Variant-IDs and Entity Tags (was Re: HTTP 1.1 document terminology.)

Roy writes:
    > entity tag
    > 
    > An opaque string associated with an entity and used to distinguish it
    > from other instances of the same resource entity.  A "strong entity
    > tag" is one that may be shared by two entities of a resource entity
    > only if they are equivalent by octet equality.  A "weak entity tag" is
    > one that may be shared by two entities of a resource entity if they
    > are semantically equivalent.  A given entity tag value may be used for
    > entities identified by two different URIs, or by the same URI and two
    > different variant-IDs, without implying anything about the equivalence
    > of these entities.
    
    Likewise, the above is incorrect
    
      entity tag
	 A string associated with an entity and used to distinguish it
	 from other entities of the requested resource.  A "strong entity tag"
	 is one that may be shared by two entities of a resource only if they
	 are equivalent by octet equality.  A "weak entity tag" is
	 one that may be shared by two or more entities of a resource if they
	 are semantically equivalent.  A given entity tag value may be used for
	 entities obtained by requests on different URIs without implying
	 anything about the equivalence of these entities.
    
    [assuming the variant-id is still part of the entity tag, which it must
    be if we are going to allow variant-ids at all].

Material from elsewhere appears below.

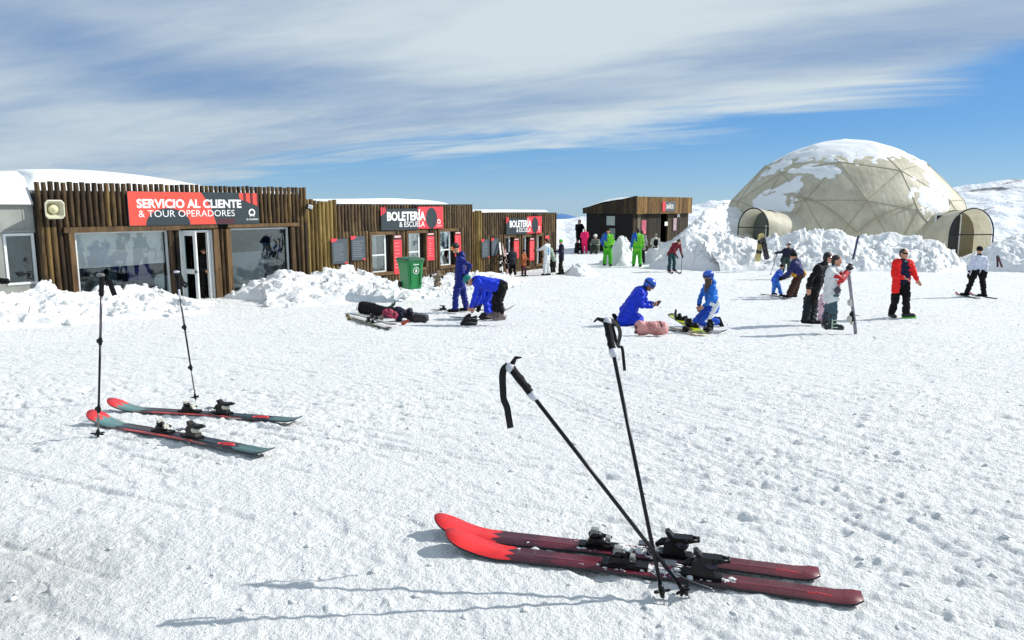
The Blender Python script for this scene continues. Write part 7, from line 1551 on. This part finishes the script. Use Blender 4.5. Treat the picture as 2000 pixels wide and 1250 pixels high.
# ------------------------------------------------------------ green wheelie bin
def bin_():
    g = at(803, 560, 22.6); g.z = float(G(g.x, g.y)) + .0; base = at(803, 560, 22.6); g.z = base.z; fr = V((.62, -.79, 0)).normalized(); sd_ = V((-fr.y, fr.x, 0)); Hh = (at(798, 506, 22.6) - base).length
    root = thing('wheelie_bin', g, 'green wheeled rubbish bin with white round emblem in the snow bank', 'bin'); gm = mat('green_plastic', (28, 128, 66), .38, var=.08, vscale=4); P = lambda a, f, z: g + sd_ * a + fr * f + V((0, 0, z))
    def ring(w, d, z, k=.05, off=0): return [P(a, f + off, z) for a, f in ((-w + k, -d), (w - k, -d), (w, -d + k), (w, d - k), (w - k, d), (-w + k, d), (-w, d - k), (-w, -d + k))]
    m = MB(); zs = [(.22, .25, -.05, .04, .02), (.225, .26, .0, .04, .02), (.26, .30, .45, .05, .0), (.285, .34, Hh - .10, .05, -.03), (.30, .36, Hh - .09, .05, -.03), (.30, .36, Hh - .02, .05, -.03)]
    vs = [p for w, d, z, k, o in zs for p in ring(w, d, z, k, o)]; m.add(vs, [(i * 8 + k, i * 8 + (k + 1) % 8, (i + 1) * 8 + (k + 1) % 8, (i + 1) * 8 + k) for i in range(5) for k in range(8)] + [tuple(range(8))]); m.build('body', gm, root)
    m = MB()
    for a in (-.16, .16): m.box(P(a, .29 + .02, .42), (.04, .04, .70), Matrix.Rotation(math.atan2(fr.y, fr.x), 3, 'Z'))
    m.build('rib', gm, root)
    m = MB(); zs = [(.315, .38, Hh - .03, .06, -.03), (.32, .385, Hh + .0, .06, -.03), (.30, .36, Hh + .035, .06, -.03), (.20, .25, Hh + .06, .06, -.03)]; vs = [p for w, d, z, k, o in zs for p in ring(w, d, z, k, o)]
    m.add(vs, [(i * 8 + k, i * 8 + (k + 1) % 8, (i + 1) * 8 + (k + 1) % 8, (i + 1) * 8 + k) for i in range(3) for k in range(8)] + [tuple(range(24, 32)), tuple(range(8))]); lid = m.build('lid', mat('green_lid', (16, 84, 46), .3, var=.2), root)
    m = MB(); m.smooth = True; m.tube([P(-.24, -.43, Hh - .01), P(.24, -.43, Hh - .01)], .022, 8); m.build('handle', mat('green_lid', (16, 84, 46), .3), root)
    m = MB(); nn = 24
    vs = [p for w, d, z, k, o in ((.322, .388, Hh - .01, .06, -.03), (.335, .40, Hh - .005, .06, -.03)) for p in ring(w, d, z, k, o)]; m.add(vs, [(k, (k + 1) % 8, 8 + (k + 1) % 8, 8 + k) for k in (3, 4)]); m.build('snow_rim', M_SNOWS, lid)
    for q in (-1, 1):
        m = MB(); m.smooth = True; c = P(q * .25, -.25, .07); m.tube([c - sd_ * .025, c + sd_ * .025], .10, 16); m.build('wheel', M_BLACK, root)
    f = lambda u, v, o=0.0: P((u - .5) * .34, .272 + .0 + (1 - v) * .042 + o + .001, .33 + (1 - v) * .42) ; ax = lambda o: 0
    m = MB(); n = 22
    def ringm(cu, cv, r0, r1):
        vs = [f(cu + r * math.cos(2 * math.pi * k / n) , cv - r * .81 * math.sin(2 * math.pi * k / n), .03) for r in (r0, r1) for k in range(n)]; m.add(vs, [(k, (k + 1) % n, n + (k + 1) % n, n + k) for k in range(n)])
    ringm(.5, .55, .26, .31); m.build('emblem', M_LETTER, root, fix=False); m = MB(); m.add([f(.5 + x, .55 + y, .03) for x, y in ((0, -.17), (.10, -.02), (.08, .12), (-.08, .12), (-.10, -.02))], [(0, 1, 2, 3, 4)]); m.build('emblem', M_LETTER, root, fix=False); m = MB()
    ringm(.30, .11, .045, .085); m.build('emblem', M_LETTER, root, fix=False); m = MB(); m.add([f(u, v, .03) for u, v in ((.38, .09), (.78, .07), (.78, .13), (.38, .15))], [(0, 1, 2, 3)]); m.build('emblem', M_LETTER, root, fix=False)
bin_()
# dry shrub sticking out of the bank
def shrub():
    g = at(854, 556, 26.0); root = thing('dry_shrub', g, 'grey brown dry shrub stump poking out of the snow right of the green bin', 'shrub'); rg = random.Random(5)
    m = MB(); m.smooth = True; m.rc(g + V((0, 0, -.1)), g + V((.05, 0, .30)), .09, .08); m.rc(g + V((.05, 0, .25)), g + V((.16, 0, .34)), .07, .05); m.rc(g + V((0, 0, .2)), g + V((-.18, -.05, .30)), .05, .03); m.rc(g + V((-.05, 0, .15)), g + V((-.14, -.08, -.1)), .035, .025); m.rc(g + V((.05, 0, .1)), g + V((.16, -.08, .0)), .04, .03); m.rc(g + V((.06, 0, .3)), g + V((.05, 0, .46)), .06, .05)
    remesh(m, 'stump', mat('dead_wood', (136, 122, 102), .85, var=.6, vscale=9, bump=.8), root, None, .016, 1, .03, 16, 2)
    m = MB(); m.smooth = True
    for _ in range(34): a = g + V((rg.uniform(-.15, .15), rg.uniform(-.08, .05), rg.uniform(.05, .4))); m.tube([a, a + V((rg.uniform(-.12, .12), rg.uniform(-.1, .05), rg.uniform(-.05, .12)))], [.008, .003], 5)
    m.ball(g + V((-.22, -.06, .32)), .055, 8); m.ball(g + V((.19, -.04, .27)), .05, 8); m.build('twig', mat('dark_twig', (38, 32, 28), .9), root)
shrub()
def small_bag():
    g = at(4, 548, 18.0); m = MB(); m.smooth = True; m.rc(g + V((-.12, 0, 0)), g + V((.12, 0, -.02)), .08, .07); o = remesh(m, 'bag', BK, None, g, .014, 2, .01); tag(o, 'small black bag on the shaded snow at the far left edge', 'bag')
small_bag()
# clods of loose snow around the banks and across the piste
def crumbs():
    rg = random.Random(77); m = MB(); m.smooth = True; np_ = 0
    for _ in range(1500):
        y = 2.2 + 26 * rg.random() ** 1.7; x = rg.uniform(-.75, .75) * y
        if y > 16 and x < -.25 * y: continue
        r = (.003 + .011 * rg.random() ** 3) * (1 + y * .06); z = float(ground_height(np.array([x]), np.array([y]))[0]); o0 = len(m.v); c = V((x, y, z + r * .25)); a = rg.uniform(0, 6)
        m.ell(c, V((math.cos(a) * r * 1.5, math.sin(a) * r * 1.5, 0)), V((-math.sin(a) * r, math.cos(a) * r, 0)), V((0, 0, r * .6)), 6, 4)
        for q in range(o0, len(m.v)): v = V(m.v[q]); m.v[q] = tuple(c + (v - c) * rg.uniform(.55, 1.35))
    o = m.build('snow_crumbs', M_SNOW); tag(o, 'loose crumbs of snow scattered over the piste', 'snow', kind='stuff')
crumbs()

Your assumption is wrong, but it's perhaps understandable why you
made it.

Originally, the variant-ID proposal was for a distinct response
header, e.g.:
	Variant-ID: "foo"
I believe that Koen actually made the first such proposal, and then
I elaborated it with the variant-set mechanism later on.  Since some
people objected to this as "unnecessary", and some people were acting
aghast at each and every proposed new field-name, at some point I
realized that the variant-ID could be piggybacked in the (old) CVal:
header, along with the entity-tag (aka opaque validator), since
variant-IDs were only useful in conjunction with a cache validator.
This was done purely to avoid defining another response header.

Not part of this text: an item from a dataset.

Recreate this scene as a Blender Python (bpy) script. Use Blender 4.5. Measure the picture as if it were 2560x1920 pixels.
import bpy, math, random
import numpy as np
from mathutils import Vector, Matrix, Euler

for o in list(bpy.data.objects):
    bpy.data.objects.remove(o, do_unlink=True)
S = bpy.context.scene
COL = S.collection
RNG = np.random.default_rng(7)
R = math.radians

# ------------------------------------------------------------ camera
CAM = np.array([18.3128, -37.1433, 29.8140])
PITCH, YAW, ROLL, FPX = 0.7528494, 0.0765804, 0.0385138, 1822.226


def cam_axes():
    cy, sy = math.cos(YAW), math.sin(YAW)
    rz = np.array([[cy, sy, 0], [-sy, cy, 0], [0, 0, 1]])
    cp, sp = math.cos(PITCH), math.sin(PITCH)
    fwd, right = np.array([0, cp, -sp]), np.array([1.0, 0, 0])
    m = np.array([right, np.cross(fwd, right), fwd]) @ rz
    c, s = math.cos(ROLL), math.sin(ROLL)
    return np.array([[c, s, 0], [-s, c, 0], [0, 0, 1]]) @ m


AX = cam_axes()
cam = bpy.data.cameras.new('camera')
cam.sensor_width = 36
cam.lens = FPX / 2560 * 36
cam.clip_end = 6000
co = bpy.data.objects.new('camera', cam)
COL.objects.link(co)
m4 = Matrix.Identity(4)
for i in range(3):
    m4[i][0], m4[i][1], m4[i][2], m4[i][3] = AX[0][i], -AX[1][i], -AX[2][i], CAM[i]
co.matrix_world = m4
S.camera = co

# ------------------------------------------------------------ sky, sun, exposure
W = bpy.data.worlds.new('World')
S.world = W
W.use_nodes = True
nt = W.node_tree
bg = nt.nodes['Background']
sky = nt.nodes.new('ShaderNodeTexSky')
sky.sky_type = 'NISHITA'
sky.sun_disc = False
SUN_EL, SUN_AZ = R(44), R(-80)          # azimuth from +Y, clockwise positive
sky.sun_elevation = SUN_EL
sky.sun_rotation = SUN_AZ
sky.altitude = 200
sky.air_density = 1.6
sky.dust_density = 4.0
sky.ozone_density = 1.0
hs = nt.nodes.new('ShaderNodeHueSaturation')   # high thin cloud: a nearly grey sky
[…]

In other words, the variant-ID was never part of the cache validator
(entity tag), it was just carried in the same header for reasons
of expendiency.

The grammar I wrote for CVal made this implicit

      CVal = "CVal" ":" cval-info

      cval-info = opaque-validator [ ";" variant-id ]

and then (after a few examples) I immediately added the explicit
statement:
   Note that the variant-id is not part of the opaque validator.  The
   CVal: field is used to transmit a variant-id simply as a matter of
   compact representation of responses.

This statement remains in draft-ietf-http-v11-spec-02.txt, by the way.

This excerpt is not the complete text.